[WRITTEN INSTRUCTION]:
Up to and including the line that contains "sun.rotation_euler = SUN_DIR.to_track_quat('-Z', 'Y').to_euler()", repeat each line of the data exactly, starting from the first.

[STORED ROWS]:
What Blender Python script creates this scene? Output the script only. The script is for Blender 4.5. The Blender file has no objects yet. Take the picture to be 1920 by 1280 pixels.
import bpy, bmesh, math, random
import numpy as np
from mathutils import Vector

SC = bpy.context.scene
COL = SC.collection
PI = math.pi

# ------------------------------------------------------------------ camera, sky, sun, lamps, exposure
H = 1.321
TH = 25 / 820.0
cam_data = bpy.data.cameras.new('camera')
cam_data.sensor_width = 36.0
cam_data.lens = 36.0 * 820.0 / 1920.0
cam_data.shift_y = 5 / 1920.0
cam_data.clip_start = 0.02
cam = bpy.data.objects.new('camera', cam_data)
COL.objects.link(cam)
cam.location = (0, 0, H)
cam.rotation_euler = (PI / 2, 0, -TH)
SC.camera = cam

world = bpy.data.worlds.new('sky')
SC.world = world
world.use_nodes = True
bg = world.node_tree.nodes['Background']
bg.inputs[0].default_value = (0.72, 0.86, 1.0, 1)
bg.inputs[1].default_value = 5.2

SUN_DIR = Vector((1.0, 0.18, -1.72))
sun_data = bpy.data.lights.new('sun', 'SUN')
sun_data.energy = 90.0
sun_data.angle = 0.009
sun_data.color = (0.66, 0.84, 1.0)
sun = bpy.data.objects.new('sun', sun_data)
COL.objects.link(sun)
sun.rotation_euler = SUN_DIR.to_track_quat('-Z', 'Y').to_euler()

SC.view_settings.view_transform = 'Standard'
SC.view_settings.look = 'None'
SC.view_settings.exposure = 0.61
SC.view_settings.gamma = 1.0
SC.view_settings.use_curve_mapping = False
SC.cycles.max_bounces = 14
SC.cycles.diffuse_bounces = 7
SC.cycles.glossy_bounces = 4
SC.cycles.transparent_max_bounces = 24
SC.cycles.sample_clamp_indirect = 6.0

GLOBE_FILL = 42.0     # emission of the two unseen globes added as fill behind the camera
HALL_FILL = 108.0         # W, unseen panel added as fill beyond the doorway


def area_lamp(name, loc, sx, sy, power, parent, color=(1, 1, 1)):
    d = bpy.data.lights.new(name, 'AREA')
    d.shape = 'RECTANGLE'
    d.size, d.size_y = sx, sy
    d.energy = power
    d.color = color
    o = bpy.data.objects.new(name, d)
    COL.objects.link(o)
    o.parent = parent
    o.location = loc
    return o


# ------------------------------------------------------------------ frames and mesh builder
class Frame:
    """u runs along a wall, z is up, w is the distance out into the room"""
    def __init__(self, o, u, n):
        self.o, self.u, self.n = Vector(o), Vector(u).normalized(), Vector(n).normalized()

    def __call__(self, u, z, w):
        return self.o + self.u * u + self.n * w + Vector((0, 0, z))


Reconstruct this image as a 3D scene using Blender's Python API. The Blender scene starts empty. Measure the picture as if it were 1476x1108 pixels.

[RESULT]:
What Blender Python script creates this scene? Output the script only. The script is for Blender 4.5. The Blender file has no objects yet. Take the picture to be 1920 by 1280 pixels.
import bpy, bmesh, math, random
import numpy as np
from mathutils import Vector

SC = bpy.context.scene
COL = SC.collection
PI = math.pi

# ------------------------------------------------------------------ camera, sky, sun, lamps, exposure
H = 1.321
TH = 25 / 820.0
cam_data = bpy.data.cameras.new('camera')
cam_data.sensor_width = 36.0
cam_data.lens = 36.0 * 820.0 / 1920.0
cam_data.shift_y = 5 / 1920.0
cam_data.clip_start = 0.02
cam = bpy.data.objects.new('camera', cam_data)
COL.objects.link(cam)
cam.location = (0, 0, H)
cam.rotation_euler = (PI / 2, 0, -TH)
SC.camera = cam

world = bpy.data.worlds.new('sky')
SC.world = world
world.use_nodes = True
bg = world.node_tree.nodes['Background']
bg.inputs[0].default_value = (0.72, 0.86, 1.0, 1)
bg.inputs[1].default_value = 5.2

SUN_DIR = Vector((1.0, 0.18, -1.72))
sun_data = bpy.data.lights.new('sun', 'SUN')
sun_data.energy = 90.0
sun_data.angle = 0.009
sun_data.color = (0.66, 0.84, 1.0)
sun = bpy.data.objects.new('sun', sun_data)
COL.objects.link(sun)
sun.rotation_euler = SUN_DIR.to_track_quat('-Z', 'Y').to_euler()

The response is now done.